Bref, il y a de bons et de moins bons metteurs en scène dedans et dehors, il y a aussi la volonté de recruter des comédiens qui sont de grands anciens (Danièle Lebrun, Didier Sandre et Samuel Labarthe) et non pas les stars de demain (André Dussolier et Isabelle Adjani ont très vite quitté le Français, Bruno Putzulu n’y est pas resté longtemps) ; et il y a toujours des pépites inattendues (le burlesque Christian Hecq et la jeune Adeline d’Hermy). Il faut surtout retrouver le sens du théâtre en misant sur les qualités propres de la troupe et en respectant la mission contraignante du Français, les spectacles où la troupe est à l’honneur et des textes qui rappellent le sens de l’acte théâtral et l’amour du théâtre. Il faut rappeler que la scène théâtrale est là pour accueillir le langage, les mots qui ont tendance à se faire la guerre4.

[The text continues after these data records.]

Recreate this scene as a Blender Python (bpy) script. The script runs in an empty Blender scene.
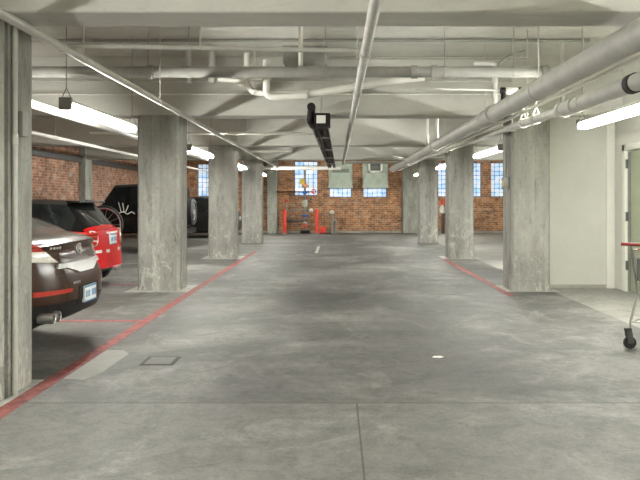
import bpy, bmesh, math, random
from mathutils import Vector, Matrix
from mathutils.bvhtree import BVHTree

random.seed(7)
PI = math.pi
scene = bpy.context.scene
col = scene.collection

# ------------------------------------------------------------------ camera
CAM_H = 1.45
cam_data = bpy.data.cameras.new('camera')
cam = bpy.data.objects.new('camera', cam_data)
col.objects.link(cam)
cam.location = (0, 0, CAM_H)
cam.rotation_euler = (PI / 2, 0, 0)
cam_data.sensor_width = 36
cam_data.lens = 690 / 640 * 36
cam_data.shift_x = -16 / 640
cam_data.shift_y = -40 / 640
cam_data.clip_end = 200
scene.camera = cam

# ------------------------------------------------------------------ world and exposure
world = bpy.data.worlds.new('world')
scene.world = world
world.use_nodes = True
world.node_tree.nodes['Background'].inputs[0].default_value = (0.75, 0.85, 1.0, 1)
world.node_tree.nodes['Background'].inputs[1].default_value = 0.6
scene.view_settings.view_transform = 'Standard'
scene.view_settings.look = 'None'
scene.view_settings.exposure = 0.0
scene.view_settings.gamma = 1.0
scene.view_settings.use_curve_mapping = False
scene.cycles.use_denoising = True
scene.cycles.max_bounces = 12
scene.cycles.diffuse_bounces = 8
scene.cycles.sample_clamp_indirect = 25
LAMP_STRENGTH = 560.0
BLOOM_GLOW = 8.0
LAMP_COLOR = (1.0, 0.99, 0.93, 1)
WINDOW_STRENGTH = 0.85

# ------------------------------------------------------------------ materials
def new_mat(name):
    m = bpy.data.materials.new(name)
    m.use_nodes = True
    nt = m.node_tree
    return m, nt, nt.nodes['Principled BSDF']

def ramp(nt, fac, stops):
    r = nt.nodes.new('ShaderNodeValToRGB')
    els = r.color_ramp.elements
    while len(els) < len(stops):
        els.new(0.5)
    for e, (p, c) in zip(els, stops):
        e.position = p
        e.color = (*c, 1) if len(c) == 3 else c
    nt.links.new(fac, r.inputs[0])
    return r.outputs[0]

def noise(nt, vec, scale, detail=4, rough=0.6, dist=0.0):
    n = nt.nodes.new('ShaderNodeTexNoise')
    n.inputs['Scale'].default_value = scale
    n.inputs['Detail'].default_value = detail
    n.inputs['Roughness'].default_value = rough
    n.inputs['Distortion'].default_value = dist
    nt.links.new(vec, n.inputs['Vector'])
    return n.outputs['Fac']

def mapping(nt, vec, scale=(1, 1, 1), loc=(0, 0, 0)):
    m = nt.nodes.new('ShaderNodeMapping')
    m.inputs['Scale'].default_value = scale
    m.inputs['Location'].default_value = loc
    nt.links.new(vec, m.inputs['Vector'])
    return m.outputs[0]

def mix(nt, fac, a, b, mode='MIX'):
    n = nt.nodes.new('ShaderNodeMix')
    n.data_type = 'RGBA'
    n.blend_type = mode
    for sock, v in ((n.inputs[0], fac), (n.inputs[6], a), (n.inputs[7], b)):
        if isinstance(v, (int, float)):
            sock.default_value = v
        elif isinstance(v, tuple):
            sock.default_value = (*v, 1) if len(v) == 3 else v
        else:
            nt.links.new(v, sock)
    return n.outputs[2]

def math_node(nt, op, a, b=None, c=None):
    n = nt.nodes.new('ShaderNodeMath')
    n.operation = op
    for k, v in enumerate((a, b, c)):
        if v is None:
            continue
        if isinstance(v, (int, float)):
            n.inputs[k].default_value = v
        else:
            nt.links.new(v, n.inputs[k])
    return n.outputs[0]

def coords(nt):
    # world position: everything here stands still, so textures sit in the place's own frame
    g = nt.nodes.new('ShaderNodeNewGeometry')
    return g.outputs['Position']

def bump(nt, bsdf, height, strength=0.3, dist=0.01):
    b = nt.nodes.new('ShaderNodeBump')
    b.inputs['Strength'].default_value = strength
    b.inputs['Distance'].default_value = dist
    nt.links.new(height, b.inputs['Height'])
    nt.links.new(b.outputs[0], bsdf.inputs['Normal'])

def plain(name, color, rough=0.5, metal=0.0, var=0.12, scale=6.0, coat=0.0, bumps=0.0, spec=0.5):
    m, nt, b = new_mat(name)
    v = coords(nt)
    f = noise(nt, v, scale, 5)
    lo = tuple(max(0, c * (1 - var)) for c in color)
    hi = tuple(min(1, c * (1 + var)) for c in color)
    nt.links.new(ramp(nt, f, [(0.3, lo), (0.7, hi)]), b.inputs['Base Color'])
    b.inputs['Roughness'].default_value = rough
    b.inputs['Metallic'].default_value = metal
    b.inputs['Coat Weight'].default_value = coat
    b.inputs['Specular IOR Level'].default_value = spec
    if bumps:
        bump(nt, b, noise(nt, v, scale * 8, 4), bumps)
    return m

def concrete(name, light, dark, streak=(1, 1, 1), boards=0.0, rough=0.85, stain=0.35, speck=0.3, peel=0.0):
    m, nt, b = new_mat(name)
    v = coords(nt)
    f1 = noise(nt, mapping(nt, v, streak), 1.6, 6, 0.65, 0.4)
    f2 = noise(nt, v, 22, 5, 0.7)
    f3 = noise(nt, mapping(nt, v, streak, (3.1, 5.7, 1.3)), 4.5, 6, 0.7, 0.8)
    c = ramp(nt, f1, [(0.3, dark), (0.62, light)])
    sp = ramp(nt, f2, [(0.3, (0.62, 0.61, 0.58)), (0.46, (1, 1, 1)), (0.7, (1.06, 1.06, 1.05))])
    c = mix(nt, speck, c, sp, 'MULTIPLY')
    st = ramp(nt, f3, [(0.3, (0.52, 0.50, 0.46)), (0.46, (1, 1, 1)), (0.62, (1, 1, 1)), (0.7, (1.16, 1.15, 1.12))])
    c = mix(nt, stain, c, st, 'MULTIPLY')
    h = f2
    if peel:
        sz = nt.nodes.new('ShaderNodeSeparateXYZ')
        nt.links.new(v, sz.inputs[0])
        low = ramp(nt, math_node(nt, 'MULTIPLY', sz.outputs[2], 0.5), [(0.05, (1, 1, 1)), (0.75, (0, 0, 0))])
        pe = noise(nt, mapping(nt, v, (1, 1, 0.6), (1.7, 2.2, 8.1)), 5.5, 6, 0.75, 0.9)
        pm = ramp(nt, pe, [(0.54, (0, 0, 0)), (0.60, (1, 1, 1))])
        c = mix(nt, math_node(nt, 'MULTIPLY', math_node(nt, 'MULTIPLY', pm, low), peel), c, (0.56, 0.55, 0.50))
    if boards:
        # vertical board marks left by the form work, across both faces
        s = nt.nodes.new('ShaderNodeSeparateXYZ')
        nt.links.new(v, s.inputs[0])
        xy = math_node(nt, 'ADD', s.outputs[0], s.outputs[1])
        q = math_node(nt, 'FRACT', math_node(nt, 'MULTIPLY', xy, 1 / 0.13))
        line = ramp(nt, q, [(0.0, (0.55, 0.55, 0.53)), (0.05, (1, 1, 1)), (0.95, (1, 1, 1)), (1.0, (0.6, 0.6, 0.58))])
        c = mix(nt, boards, c, line, 'MULTIPLY')
        board_id = math_node(nt, 'FLOOR', math_node(nt, 'MULTIPLY', xy, 1 / 0.13))
        wn = nt.nodes.new('ShaderNodeTexWhiteNoise')
        wn.noise_dimensions = '1D'
        nt.links.new(board_id, wn.inputs['W'])
        tone = ramp(nt, wn.outputs['Value'], [(0.0, (0.82, 0.82, 0.80)), (1.0, (1.1, 1.1, 1.08))])
        c = mix(nt, 0.7, c, tone, 'MULTIPLY')
    nt.links.new(c, b.inputs['Base Color'])
    b.inputs['Roughness'].default_value = rough
    b.inputs['Specular IOR Level'].default_value = 0.3
    bump(nt, b, math_node(nt, 'ADD', h, f3), 0.25, 0.008)
    return m

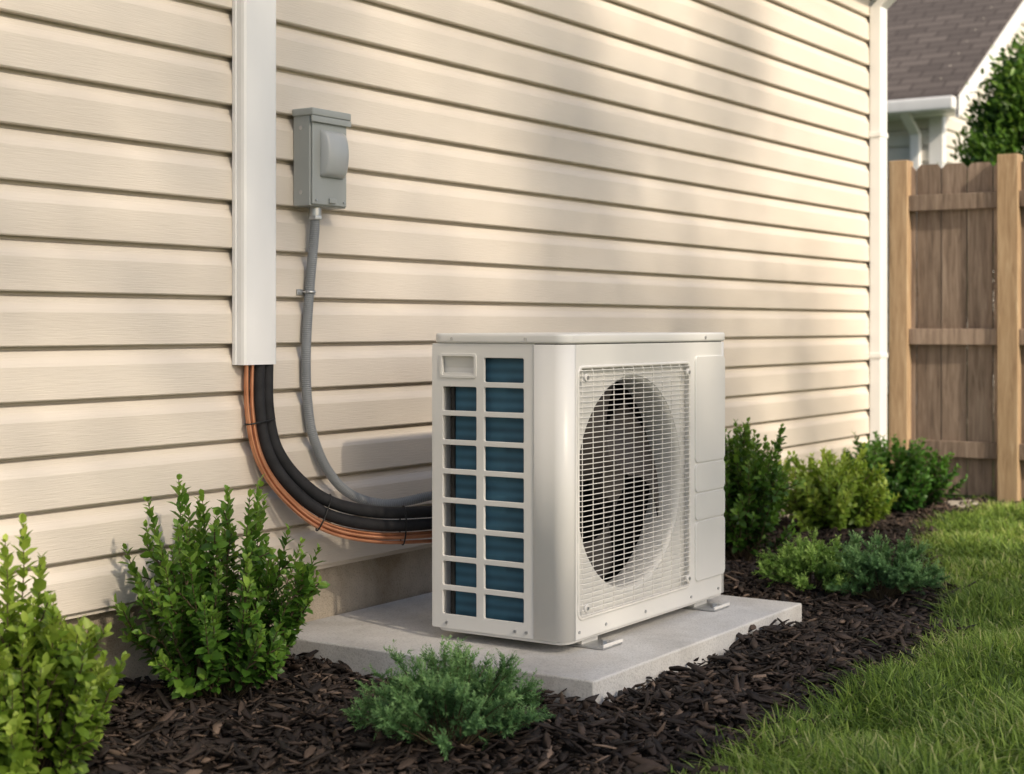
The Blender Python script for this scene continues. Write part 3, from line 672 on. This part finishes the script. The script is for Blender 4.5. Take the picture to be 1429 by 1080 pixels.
box('eave_soffit',xa,NX,NY-.22,NY+9.3,rz(xa)-.15,rz(xa)-.13,m_white,nh_)
skewbox('downspout_elbow',(xa-.06,NY+.20,rz(xa)-.14),(NX-.07,NY+.20,rz(xa)-.30),.07,.09,m_white,nh_)
box('downspout',NX-.105,NX-.035,NY+.155,NY+.245,.1,rz(xa)-.29,m_white,nh_,.01)

# ---------------------------------------------------------------- trees
def evergreen(name,loc,h,r,seed,n=16000,lf=.05,mat=m_tree,pw=.7):
    rg=np.random.default_rng(seed); root=empty(name,loc); loc=np.array(loc,float)
    hs=np.linspace(0,h*.93,12); P=np.stack([loc[0]+.02*np.sin(hs*3),loc[1]+.02*np.cos(hs*2),hs],1)
    tube('trunk',P,.06*(h/3)*(1-hs/h*.9),m_bark,root,10)
    nc=190; C_=[];D_=[];paths=[]
    for i in range(nc):
        t=rg.uniform(.06,1)**.8; a=rg.uniform(0,2*pi); rr=r*(1-t**2.2)**pw*rg.uniform(.65,1.12)+.03; z=h*t
        c=loc+np.array([rr*cos(a),rr*sin(a),z*.98+.02]); C_.append(c); D_.append(nrmz(np.array([cos(a),sin(a),1.1])))
        paths.append([loc+np.array([0,0,z*.8]),(loc+np.array([0,0,z*.85])+c)/2,c])
    stems_obj('limbs',paths,m_bark,root,.008)
    C_=np.array(C_);D_=np.array(D_); k=rg.integers(0,nc,n); sp=np.clip(rg.normal(0,1,(n,3)),-1.8,1.8)*np.array([.09,.09,.12])*(h/3)
    pos=C_[k]+sp; d=D_[k]+rg.normal(0,.45,(n,3)); nr=rg.normal(0,1,(n,3))
    L=lf*rg.uniform(.5,1.2,n); cv=rg.normal(0,.12,nc)[k]
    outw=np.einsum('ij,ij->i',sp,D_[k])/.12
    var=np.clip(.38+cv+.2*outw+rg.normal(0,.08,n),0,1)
    leaves('foliage',pos,d,nr,L,L*.4,var,mat,root); return root
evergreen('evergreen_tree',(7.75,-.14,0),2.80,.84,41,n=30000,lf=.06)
# unseen trees added behind the camera, crowns placed and thinned to dapple the sun
def shade_tree(name,loc,cz,rx,rzz,seed,n=3200,nc=60,sg=.40):
    rg=np.random.default_rng(seed); root=empty(name,loc); loc=np.array(loc,float)
    hs=np.linspace(0,cz+rzz*.5,14); P=np.stack([loc[0]+.12*np.sin(hs*.8),loc[1]+.1*np.cos(hs*.7),hs],1)
    tube('trunk',P,.18*(1-hs/(cz+rzz)*.85),m_bark,root,12)
    C_=[];paths=[]
    while len(C_)<nc:
        p=rg.uniform(-1,1,3); l=np.linalg.norm(p)
        if l>1 or l<.35: continue
        c=loc+np.array([p[0]*rx,p[1]*rx,cz+p[2]*rzz]); C_.append(c)
        b=np.array([loc[0],loc[1],max(1.8,cz+p[2]*rzz*.5-abs(p[0])*rx*.5)]); paths.append([b,(b+c)/2+np.array([0,0,.2]),c])
    stems_obj('limbs',paths,m_bark,root,.035)
    C_=np.array(C_); k=rg.integers(0,nc,n); pos=C_[k]+rg.normal(0,sg,(n,3)); d=rg.normal(0,1,(n,3)); nr=rg.normal(0,1,(n,3))
    L=rg.uniform(.14,.26,n); leaves('foliage',pos,d,nr,L,L*.6,np.clip(rg.normal(.5,.2,n),0,1),m_tree,root); return root
shade_tree('offcamera_shade_tree',(-2.9,-10.5,0),8.2,2.8,3.1,51,1500)
shade_tree('offcamera_shade_tree',(-8.1,-10.0,0),7.8,3.0,3.1,52,1100)
shade_tree('offcamera_shade_tree',(-.3,-9.5,0),7.9,1.5,1.9,57,900,nc=11,sg=.28)

# ---------------------------------------------------------------- light, world
az=196; el=36
sd=Vector((sin(radians(az))*cos(radians(el)),cos(radians(az))*cos(radians(el)),sin(radians(el))))
L_=bpy.data.lights.new('sun','SUN'); L_.energy=4.8; L_.angle=radians(2.0); L_.color=(1,.86,.67)
so=bpy.data.objects.new('sun',L_); so.rotation_euler=(-sd).to_track_quat('-Z','Y').to_euler(); so.location=(0,-5,6); col.objects.link(so)
w=bpy.data.worlds.new('World'); scene.world=w; w.use_nodes=True; nt=w.node_tree; bg=nt.nodes['Background']
sk=nt.nodes.new('ShaderNodeTexSky'); sk.sky_type='NISHITA'; sk.sun_disc=False; sk.sun_elevation=radians(el); sk.sun_rotation=radians(az); sk.dust_density=2.5; sk.ozone_density=.6
nt.links.new(sk.outputs[0],bg.inputs['Color']); bg.inputs['Strength'].default_value=.15

# ---------------------------------------------------------------- camera
cam=bpy.data.cameras.new('camera'); co=bpy.data.objects.new('camera',cam); col.objects.link(co)
co.location=(-3.217,-2.94,.916); co.rotation_euler=(radians(90),0,radians(-56.64))
cam.sensor_width=36; cam.lens=36*2181/1429; cam.shift_y=-85/1429; cam.clip_end=500; cam.clip_start=.05
cam.dof.use_dof=True; cam.dof.focus_distance=4.1; cam.dof.aperture_fstop=4.0
scene.camera=co
scene.view_settings.view_transform='Standard'; scene.view_settings.look='None'; scene.view_settings.exposure=0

Reconsidérer les lieux, recomposer une troupe qui ne doit pas tout faire, occuper la scène avec des spectacles et des textes, tels sont les défis d’Éric Ruf. Le Français doit réinventer une nouvelle Maison de Molière : un théâtre qui ne doit pas avoir honte de ses moyens pour mieux se tourner vers l’extérieur, une Maison qui doit s’installer mentalement et physiquement hors les murs. Mais être hors les murs, ce n’est pas faire du cinéma ou de la télévision quand on ne joue pas, c’est recréer une troupe nomade, celle du premier Molière, pour respecter le théâtre en lui-même.
- 1.
Mikhaïl Boulgakov, le Roman de monsieur de Molière, Paris, Gallimard, coll. « Folio », 1993.
- 2.
Deux exemples récents : la Double Inconstance, montée par Anne Kessler, abuse des effets et des clins d’œil, le Georges Dandin monté par Hervé Pierre (prodigieux Peer Gynt par ailleurs) qui ne sait quoi faire d’un Dandin dont Robert Hirsch disait bien qu’il ne pouvait que le jouer méchant mais en burlesque (on est chez Molière, ce n’est pas une tragédie).
- 3.
Ancien secrétaire général du Français, Jean-Loup Rivière a publié un admirable ouvrage sur le théâtre : Comment est la nuit ? Essai sur l’amour du théâtre, Paris, Éditions de l’Arche, 2002 ; et récemment, le Monde en détails, Paris, Le Seuil, 2015.
- 4.
Tiphaine Samoyault souligne bien la place du théâtre et de la scène dans le parcours de Roland Barthes : voir T. Samoyault, Roland Barthes, Paris, Le Seuil, 2015.